A complexidade desses processos ganhou relevo em 2019, quando a questão ambiental e as queimadas foram objetos de disputas no âmbito governamental, no qual se insere três palavras-chave importantes: Fake News, validade científica e comunicação. Constatou-se que 2019 foi o ano em que a área com alerta de desmatamento cresceu 85% em relação a 2018. O mês de agosto de 2019 registrou aumento de 145,08% de focos de queimadas em relação a agosto de 2018, sendo que no período de 10 a 17 de agosto de 2019 foi a semana em que a agrobandidagem tocou
fogo na Amazônia. Foi um ato criminoso, organizado por fazendeiros/pecuaristas do Pará, reproduzido em toda a Amazônia, amplamente divulgado na mídia regional, nacional e internacional.

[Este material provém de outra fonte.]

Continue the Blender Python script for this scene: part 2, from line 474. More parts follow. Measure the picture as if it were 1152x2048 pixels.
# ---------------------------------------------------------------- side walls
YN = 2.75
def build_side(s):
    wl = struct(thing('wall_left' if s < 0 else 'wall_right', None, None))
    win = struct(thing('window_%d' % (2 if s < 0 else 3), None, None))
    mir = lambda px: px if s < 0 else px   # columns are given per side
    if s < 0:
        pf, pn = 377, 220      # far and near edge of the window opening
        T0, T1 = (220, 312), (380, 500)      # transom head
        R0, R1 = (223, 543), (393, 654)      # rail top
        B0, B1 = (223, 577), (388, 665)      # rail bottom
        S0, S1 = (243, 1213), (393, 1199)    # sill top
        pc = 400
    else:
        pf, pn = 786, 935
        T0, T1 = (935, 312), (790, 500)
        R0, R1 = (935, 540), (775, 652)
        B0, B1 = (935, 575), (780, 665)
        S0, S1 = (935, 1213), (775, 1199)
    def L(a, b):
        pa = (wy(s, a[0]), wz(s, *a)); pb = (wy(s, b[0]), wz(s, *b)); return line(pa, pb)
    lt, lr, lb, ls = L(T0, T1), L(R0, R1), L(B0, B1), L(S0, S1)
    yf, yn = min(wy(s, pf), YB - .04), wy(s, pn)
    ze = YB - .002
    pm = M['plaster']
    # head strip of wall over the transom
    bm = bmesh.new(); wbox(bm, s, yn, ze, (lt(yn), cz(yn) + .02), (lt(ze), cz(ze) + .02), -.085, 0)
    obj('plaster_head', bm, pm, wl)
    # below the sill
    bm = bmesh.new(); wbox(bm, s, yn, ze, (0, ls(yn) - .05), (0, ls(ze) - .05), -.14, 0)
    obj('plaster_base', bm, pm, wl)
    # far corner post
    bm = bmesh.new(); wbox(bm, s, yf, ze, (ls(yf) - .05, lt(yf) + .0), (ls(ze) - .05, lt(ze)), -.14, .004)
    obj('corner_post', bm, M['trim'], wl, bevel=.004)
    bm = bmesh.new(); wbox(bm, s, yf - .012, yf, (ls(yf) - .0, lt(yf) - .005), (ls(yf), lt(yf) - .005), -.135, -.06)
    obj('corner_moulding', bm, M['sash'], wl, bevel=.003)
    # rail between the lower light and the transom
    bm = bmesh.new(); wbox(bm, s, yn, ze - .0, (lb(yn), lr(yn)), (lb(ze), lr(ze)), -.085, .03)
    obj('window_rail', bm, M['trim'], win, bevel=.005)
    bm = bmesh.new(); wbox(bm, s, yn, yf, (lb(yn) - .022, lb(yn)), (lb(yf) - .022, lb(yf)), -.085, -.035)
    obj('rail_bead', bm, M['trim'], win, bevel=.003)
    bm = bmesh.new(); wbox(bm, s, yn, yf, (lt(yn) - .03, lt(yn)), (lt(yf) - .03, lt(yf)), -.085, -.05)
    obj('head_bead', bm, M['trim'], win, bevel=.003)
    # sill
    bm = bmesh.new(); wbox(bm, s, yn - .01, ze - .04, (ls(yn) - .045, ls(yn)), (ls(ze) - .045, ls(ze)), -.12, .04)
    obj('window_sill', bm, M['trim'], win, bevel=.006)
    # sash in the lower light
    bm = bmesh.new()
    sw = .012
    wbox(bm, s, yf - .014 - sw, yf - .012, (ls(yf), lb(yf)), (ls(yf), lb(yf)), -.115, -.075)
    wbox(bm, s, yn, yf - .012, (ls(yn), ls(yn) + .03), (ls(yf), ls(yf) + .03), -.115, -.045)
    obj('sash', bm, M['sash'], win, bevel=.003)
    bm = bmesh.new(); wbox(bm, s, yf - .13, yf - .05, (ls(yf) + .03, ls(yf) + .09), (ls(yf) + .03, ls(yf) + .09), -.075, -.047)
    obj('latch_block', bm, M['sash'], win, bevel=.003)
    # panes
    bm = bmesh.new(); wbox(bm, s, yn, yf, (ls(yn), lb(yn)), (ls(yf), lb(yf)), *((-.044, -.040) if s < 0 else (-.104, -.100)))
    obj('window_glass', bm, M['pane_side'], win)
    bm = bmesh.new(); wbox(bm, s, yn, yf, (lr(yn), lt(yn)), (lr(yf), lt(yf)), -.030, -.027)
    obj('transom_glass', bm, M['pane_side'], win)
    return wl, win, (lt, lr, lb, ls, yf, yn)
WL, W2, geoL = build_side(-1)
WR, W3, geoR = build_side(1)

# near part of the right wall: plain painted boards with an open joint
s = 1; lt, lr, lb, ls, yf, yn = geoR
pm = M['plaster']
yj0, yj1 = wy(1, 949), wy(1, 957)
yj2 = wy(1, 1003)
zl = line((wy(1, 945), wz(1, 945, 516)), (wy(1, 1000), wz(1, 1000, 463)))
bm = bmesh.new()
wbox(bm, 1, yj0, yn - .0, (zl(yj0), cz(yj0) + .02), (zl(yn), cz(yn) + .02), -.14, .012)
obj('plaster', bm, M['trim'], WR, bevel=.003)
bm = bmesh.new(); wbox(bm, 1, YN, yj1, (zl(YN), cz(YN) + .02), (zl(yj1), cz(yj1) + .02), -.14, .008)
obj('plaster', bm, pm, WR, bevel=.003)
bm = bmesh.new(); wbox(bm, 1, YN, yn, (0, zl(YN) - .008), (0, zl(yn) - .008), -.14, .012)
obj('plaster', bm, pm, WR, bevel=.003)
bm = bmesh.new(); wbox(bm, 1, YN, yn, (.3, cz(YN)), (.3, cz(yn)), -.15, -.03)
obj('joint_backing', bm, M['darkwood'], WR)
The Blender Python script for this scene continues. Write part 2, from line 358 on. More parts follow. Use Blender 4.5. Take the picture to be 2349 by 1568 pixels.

Apesar dos alertas do renomado Instituto Nacional de Pesquisas Espaciais – INPE, órgão público federal responsável pelo monitoramento do desmatamento e das queimadas, o executivo federal ignorou os avisos do INPE e utilizou de Fake News para desqualificar a instituição e desinformar a opinião pública sobre o que estava acontecendo na Amazônia. As queimadas foram objetos da agrobandidagem que atua na região. Ocorreram em áreas recém-desmatadas, cujo objetivo é fazer avançar a fronteira agrícola a partir do crime ambiental, violência e desrespeito ao ordenamento territorial. A comunicação, como mecanismo de informação e de narrativas, constitui-se como campo de disputa política entre a narrativa estratégica de Fake News e do conhecimento científico. Trata-se de uma situação empírica, patrocinada pelo governo federal, que apostou em Fake News para atender à sua base política, colocando-se contra a produção do conhecimento científico.
Ainda no campo das ciências sociais, o conceito de fronteira, nossa última palavra-chave, foi amplamente utilizado para a explicação das transformações socioeconômicas da região a partir dos grandes projetos de infraestrutura, os megaprojetos que modificaram a escala da relação social. A partir da década de 1960, a mercantilização da natureza e sua escala de destruição ambiental se ampliou, atingindo áreas que estavam distantes dos circuitos mercantis. A violência, a marginalização e a expropriação dos povos amazônicos, constituíram em símbolos da modernização que excluiu os povos que sempre protegeram a floresta. Nas décadas de 1990/2000 os instrumentos de gestão do território para a proteção da natureza e dos territórios dos povos amazônicos foram criados e modernizados. Abriu-se na região um tempo de reconhecimento à diferença e aos direitos territoriais desses grupos sociais mais vulneráveis. Contudo, nos últimos anos, e com a postura do atual governo brasileiro, há uma reafirmação da fronteira como espaço de exploração intensiva da natureza e de expropriação dos povos e comunidades tradicionais, reais defensores da floresta. Alguns apontamentos podem ser indicados nessa perspectiva de reativação da fronteira: está em curso a ação geopolítica do agronegócio na Amazônia, no qual se pretende transformar a floresta em áreas de pastagens e de soja; isso implica em uma política de (des)estruturação das normas e órgãos territoriais
, sobretudo, para fragilizar as áreas protegidas; nesse processo, a violência se cristaliza em nova rodada
de agroetnocídios produzida pela agrobandidagem; tais processo indicam resistências dos camponeses, povos indígenas e comunidades tradicionais, resultando em uma cartografia das lutas e resistências dos povos amazônicos.
O debate referente à Educação e os campos de disputa política – dos meios às mediações nos auxilia a pensar o que está posto, em nível nacional, à Amazônia em sua complexidade social. Trata-se, portanto, de um desafio metodológico necessário ante as situações que atingem os povos que sempre defenderam a Amazônia. Este desafio metodológico constatou-se presente na disciplina Educação, Comunicação e Mediação, ministrada pela professora doutora Aparecida Zuin, do Programa de Pós-Graduação Mestrado Acadêmico em Educação (PPGE/UNIR). Foi nesse espaço de discussão científica que emergiram estes textos/artigos dos mestrandos, confirmando que é a Universidade Pública o lugar propício para o debate, o lugar onde a educação é levada a sério, comprometida com a reflexão e a ciência, com as transformações sociais, com a política no seu sentido mais amplo, e neste contexto, o lugar para estudar com profundidade o papel da mídia no Brasil.